Traditionally, some Afghan families eat on the floor off a destarkhan, a dining set up on a tablecloth. The set up is used throughout Central Asia. (Photo courtesy of Ariana)
Traditionally, some Afghan families eat on the floor off a destarkhan, a dining set up on a tablecloth. The set up is used throughout Central Asia. (Photo courtesy of Ariana)

The family-run business is a joint venture between Shoa, a project manager at Boeing, and his two brother-in-laws, Said Sajady and Abdul Muradi, who have prior experience in running restaurants.

Shoa, whose family immigrated to the United States in 1991, said he had a passion for cooking and business management, alongside building airplanes. After 17 years of mulling over the idea, Ariana came to fruition, first as a catering business, and then as a restaurant as demand grew.

“Sooner or later, I needed to meet my dream,” said Shoa, who believes there’s an untapped market for Afghan food in the Seattle area.

If you’ve never tried Afghan food before, the lunchtime buffet for $11.95 is a great way to preview many dishes and get an introduction.
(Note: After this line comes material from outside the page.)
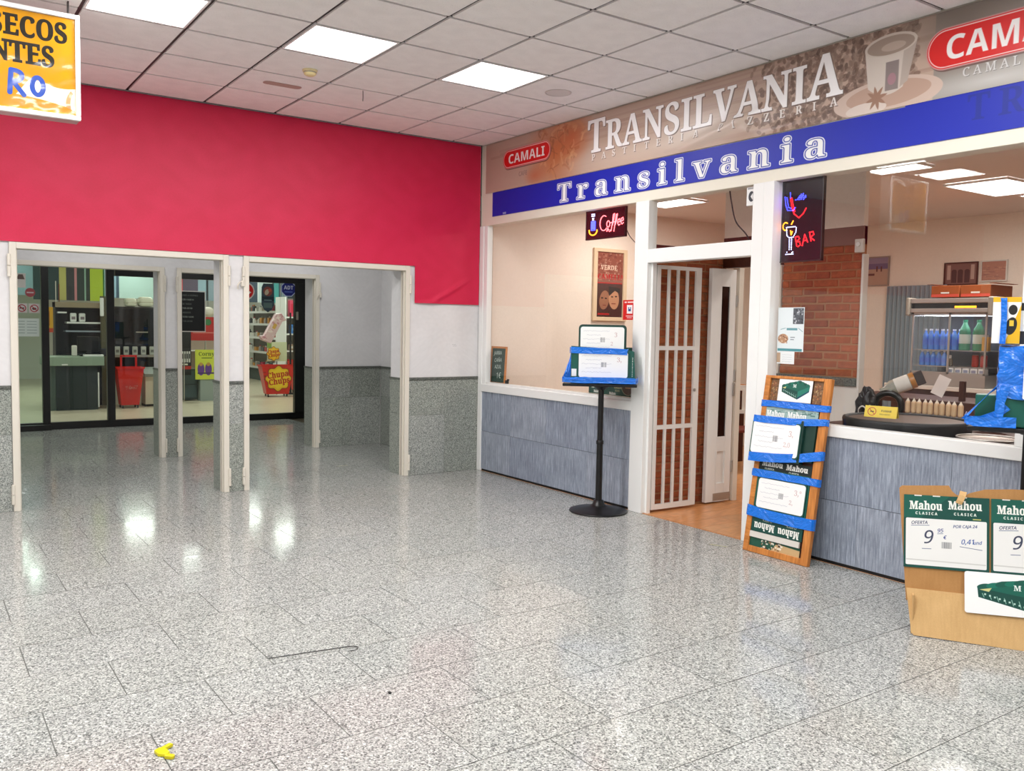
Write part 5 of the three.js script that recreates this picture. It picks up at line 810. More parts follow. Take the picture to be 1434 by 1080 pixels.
{ // things on the table right behind the wide window
  const tb = thing('cafe_table', 'dark table standing right behind the wide cafe window', 'table', [0.62, 0, 4.75]); obj('table_top', srb(-0.5, 0.5, 0.83, 0.865, -0.88, 0.95, 0.006), M.darkWood, tb); for (const [x, z] of [[-0.44, -0.68], [0.36, -0.68], [-0.44, 0.88], [0.36, 0.88]]) obj('leg', rb(0.05, 0.83, 0.05, 0.004, x, 0.415, z), M.darkWood, tb);
  const tr = thing('round_tray', 'big black round tray with a high rim behind the wide window', 'tray', [0.46, 0.867, 4.5]); obj('tray_body', lathe([[0, 0], [0.36, 0], [0.385, 0.01], [0.392, 0.068], [0.388, 0.084], [0.372, 0.088], [0.36, 0.08], [0.355, 0.06], [0, 0.055]], 56), col(0x0b0c0f, 0.55), tr); obj('tray_liner', cyl(0.354, 0.354, 0.018, 0, 0.066, 0, 48), col(0x553c2c, 0.5), tr);
  const yc = thing('yellow_card', 'yellow folded no smoking card on the black round tray', 'sign', [0.2, 0.958, 4.49], -PI / 2 + 0.25); const f = obj('front_face', card(0.2, 0.075, 0.002).rotateX(-0.3).translate(0, 0.045, 0.02), flat(tex(256, 96, (g, w, h) => { g.fillStyle = '#ddc23e'; g.fillRect(0, 0, w, h); g.strokeStyle = '#b04030'; g.lineWidth = 6; g.beginPath(); g.arc(58, 48, 32, 0, 7); g.moveTo(36, 26); g.lineTo(80, 70); g.stroke(); g.fillStyle = '#3a3420'; g.fillRect(44, 44, 30, 8); g.font = 'bold 24px sans-serif'; g.fillText('FUMAR', 130, 48); g.font = '16px sans-serif'; g.fillText('PROHIBIDO', 120, 74); })), yc); obj('back_face', bx(0.2, 0.075, 0.002).rotateX(0.3).translate(0, 0.045, -0.006), col(0xd8c040), yc);
  const bo = thing('liqueur_bottle', 'square clear bottle with amber liquid lying tilted on the clutter', 'bottle', [1.0, 1.03, 4.0]); bo.rotation.set(0, -1.02, 0); const tilt = (m) => { m.rotation.z = 0.42; return m; };
  tilt(obj('bottle_body', [lathe([[0, 0], [0.05, 0], [0.056, 0.01], [0.056, 0.17], [0.03, 0.21], [0.024, 0.25], [0.0, 0.25]], 24).rotateZ(PI / 2).translate(0.24, 0.05, 0)], PHY({ color: 0xdfe2d6, roughness: 0.05, transmission: 0.6, thickness: 0.05, ior: 1.45, attenuationColor: new THREE.Color(0xe8d8a0), attenuationDistance: 0.3 }), bo));
  tilt(obj('bottle_label', lathe([[0.0572, 0.04], [0.0575, 0.05], [0.0575, 0.13], [0.0572, 0.14]], 24).rotateZ(PI / 2).translate(0.24, 0.05, 0), M.offWhite, bo)); tilt(obj('stopper', rb(0.06, 0.1, 0.1, 0.006, 0.27, 0.05, 0), col(0x2c1c16, 0.4), bo));
  tilt(obj('amber_band', lathe([[0.0576, 0.0], [0.058, 0.005], [0.058, 0.03], [0.0576, 0.035]], 24).rotateZ(PI / 2).translate(0.24, 0.05, 0), col(0xb0742c, 0.3), bo));
  tag(place(obj('black_ring', new THREE.TorusGeometry(0.09, 0.024, 12, 32), col(0x15110f, 0.3)), 0.95, 0.982, 4.06, 0, -1.2, 0), 'thick black ring standing under the lying bottle', 'ring');
  const bag = thing('black_bag', 'crumpled black bag with pale handles at the corner of the brick pillar', 'bag', [0.8, 0.867, 3.985]); bag.scale.set(0.62, 0.75, 0.5); { const g = new THREE.SphereGeometry(0.13, 28, 20), p = g.attributes.position; for (let i = 0; i < p.count; i++) { const x = p.getX(i), y = p.getY(i), z = p.getZ(i), k = 1 + 0.55 * nz(x * 16, y * 16, z * 16); p.setXYZ(i, x * k * 0.8, Math.max(0, y * k * 1.3 + 0.15), z * k); } g.computeVertexNormals(); obj('bag_body', g, col(0x17151a, 0.35), bag); } obj('handle', tube([[-0.1, 0.02, -0.02], [-0.15, 0.12, 0.0], [-0.14, 0.15, 0.06], [-0.11, 0.1, 0.12]], 0.008, 20, 6), M.offWhite, bag); obj('handle', tube([[-0.06, 0.1, 0.1], [-0.1, 0.16, 0.13], [-0.07, 0.12, 0.17]], 0.008, 16, 6), M.offWhite, bag);
  // packed rolls in a row
  const pk = thing('roll_tray', 'brown tray holding a row of wrapped bread sticks', 'tray', [0.98, 0.867, 4.42]); obj('tray_base', [sp(-0.07, 0.07, 0.035, 0.07, -0.24, 0.24), sp(-0.07, 0.07, 0, 0.035, -0.22, 0.22)], M.darkWood, pk);
  const s0 = thing('bread_stick', 'pale wrapped bread stick standing in the brown tray behind the window', 'bread', [0.94, 0.938, 4.22], 0, 'wrapped bread sticks in the brown tray'); obj('loaf', new THREE.CapsuleGeometry(0.018, 0.06, 4, 12).translate(0, 0.048, 0), col(0xd8b68c, 0.5), s0); obj('wrapper_end', new THREE.ConeGeometry(0.016, 0.03, 10).translate(0, 0.1, 0), col(0xe0d4c2, 0.3), s0); for (let i = 1; i < 10; i++) copy(s0, null, [0.94 + 0.006 * (i % 2), 0.938, 4.22 + i * 0.042], i * 0.7);
  const film = new THREE.SphereGeometry(0.1, 24, 16); { const p = film.attributes.position; for (let i = 0; i < p.count; i++) { const k = 1 + 0.6 * nz(p.getX(i) * 18, p.getY(i) * 18, p.getZ(i) * 18 + 4); p.setXYZ(i, p.getX(i) * k * 0.5, Math.max(-0.05, p.getY(i) * k * 0.8), p.getZ(i) * k); } film.computeVertexNormals(); } tag(place(obj('plastic_bag', film, PHY({ color: 0xb9a08a, roughness: 0.15, clearcoat: 1 })), 0.96, 0.925, 4.79), 'crumpled shiny plastic bag at the end of the bread sticks', 'bag');
  const sl = thing('steel_lid', 'shallow shiny dish lying near the window corner', 'dish', [0.3, 0.867, 5.12]); obj('dish_body', lathe([[0, 0.02], [0.08, 0.018], [0.16, 0.03], [0.175, 0.034], [0.16, 0.024], [0.08, 0.006], [0, 0.004]], 40), STD({ color: 0x9a8c80, roughness: 0.25, metalness: 0.5 }), sl); obj('dish_rim', new THREE.TorusGeometry(0.172, 0.005, 8, 40).rotateX(PI / 2).translate(0, 0.034, 0), M.silver, sl);
  const bt = thing('side_table', 'brown wooden table with a post in front of the fridge counter', 'table', [2.15, 0, 3.85]); obj('table_top', srb(-0.3, 0.3, 0.94, 0.975, -0.85, 0.6, 0.005), M.darkWood, bt); for (const [x, z] of [[-0.26, -0.8], [0.26, -0.8], [-0.26, 0.55], [0.26, 0.55]]) obj('leg', rb(0.05, 0.94, 0.05, 0.004, x, 0.47, z), M.darkWood, bt); obj('post', rb(0.04, 0.16, 0.04, 0.004, -0.15, 1.055, 0.19), M.darkWood, bt);
  const wp = obj('paper_sheet', new THREE.PlaneGeometry(0.16, 0.1, 8, 4), col(0xf0ece8, 0.7)); { const p = wp.geometry.attributes.position; for (let i = 0; i < p.count; i++) p.setZ(i, 0.02 * Math.sin(p.getX(i) * 14)); wp.geometry.computeVertexNormals(); } tag(place(wp, 1.93, 1.09, 3.9, -0.9, -1.2, 0.3), 'white crumpled paper on the brown table by its post', 'paper');
}
{ // seen through the inner doorway
  const c = thing('white_chair', 'white wooden chair glimpsed through the cafe doorway', 'chair', [2.45, 0, 1.42], -0.5); const wm = M.offWhite;
  obj('seat', rb(0.4, 0.035, 0.4, 0.01, 0, 0.45, 0), col(0x6a2a1c, 0.5), c); for (const [x, z] of [[-0.17, 0.17], [0.17, 0.17]]) obj('leg', cyl(0.018, 0.014, 0.44, x, 0.22, z, 10), wm, c); for (const x of [-0.17, 0.17]) obj('leg', tube([[x, 0, -0.2], [x, 0.44, -0.17], [x, 0.92, -0.24]], 0.018, 12, 8), wm, c); obj('backrest', [bx(0.34, 0.06, 0.02, 0, 0.88, -0.23), bx(0.34, 0.04, 0.02, 0, 0.62, -0.2), ...[-0.1, 0, 0.1].map((x) => bx(0.03, 0.24, 0.014, x, 0.75, -0.215))], wm, c);
  const cb = thing('wooden_cabinet', 'small brown cabinet under the flowers, seen through the cafe doorway', 'cabinet', [2.72, 0, 0.75]); obj('body', sp(-0.3, 0.3, 0, 0.86, -0.22, 0.22), M.darkWood, cb); obj('top', srb(-0.33, 0.33, 0.86, 0.89, -0.24, 0.24, 0.005), M.oak, cb); obj('door', srb(-0.27, 0.27, 0.06, 0.82, 0.22, 0.238, 0.004), M.darkWood, cb);
  const fl = thing('flower_pot', 'pale pot with pink and white flowers on the brown cabinet', 'flower pot', [2.6, 0.892, 0.82]); obj('pot', lathe([[0, 0], [0.06, 0], [0.085, 0.12], [0.09, 0.14], [0.078, 0.14], [0, 0.12]], 24), M.offWhite, fl); obj('blossoms', Array.from({ length: 26 }, () => new THREE.IcosahedronGeometry(rr(0.022, 0.04), 1).translate(rr(-0.1, 0.1), rr(0.16, 0.28), rr(-0.1, 0.1))), col(0xe0a08c, 0.7), fl).userData.kind = 'stuff'; obj('leaves', Array.from({ length: 20 }, () => new THREE.SphereGeometry(0.04, 8, 6).scale(1, 0.3, 0.6).rotateY(rr(0, 6)).translate(rr(-0.1, 0.1), rr(0.24, 0.34), rr(-0.1, 0.1))), col(0x23352a, 0.6), fl).userData.kind = 'stuff';
}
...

The draft menu currently has more than 20 dishes, but changes daily.

The qabuli palau, the most renowned of Afghan dishes, is a fancy heaping of Basmati rice cooked in a gravy of browned onions, whole spices and the juices of succulent lamb. After several stages of cooking, the rice is lavishly embellished with julienned carrots and sometimes nuts.

Rice is a major staple in Afghan food and just as Italians are very particular about their pastas, as Shoa put it, Afghans are very picky about the quality of their rice. The rice at Ariana undergoes several stages of cooking until it reaches the correct taste and quality. It is delivered from New York, boiled overnight, slow cooked until it reaches a certain temperature, cooked in a meat stew and, finally, has organic spices, such as cumin and saffron added. It is very important that the rice remains long-grain and is not sticky or broken.

Of the many kabob dishes served, the kubida kabob, a charbroiled ground beef skewer, is seasoned to perfection and not too dry. Be sure to also try out the chutney and the doogh, a refreshing yogurt drink seasoned with dry mint.

Vegetarian and gluten-free options include several qurmas of okra, spinach and eggplant. Ashak — a boiled dumpling filled with chives and topped with a minty yogurt and tomato sauce — is another alternative.

“We get really excited when people learn about the food and enjoy it,” said Shoa. “We love to have guests. Guests bring the light to the house. At home, people don’t call; they just knock the door and show up. This is the environment we wanted.”

Ariana Authentic  Afghan Cuisine is located on 21 Central Way in Kirkland, Wash. Lunch buffet is served daily from 11 a.m. to 2:30 p.m., and dinner is served from 5 p.m. to 9:30 p.m. every day.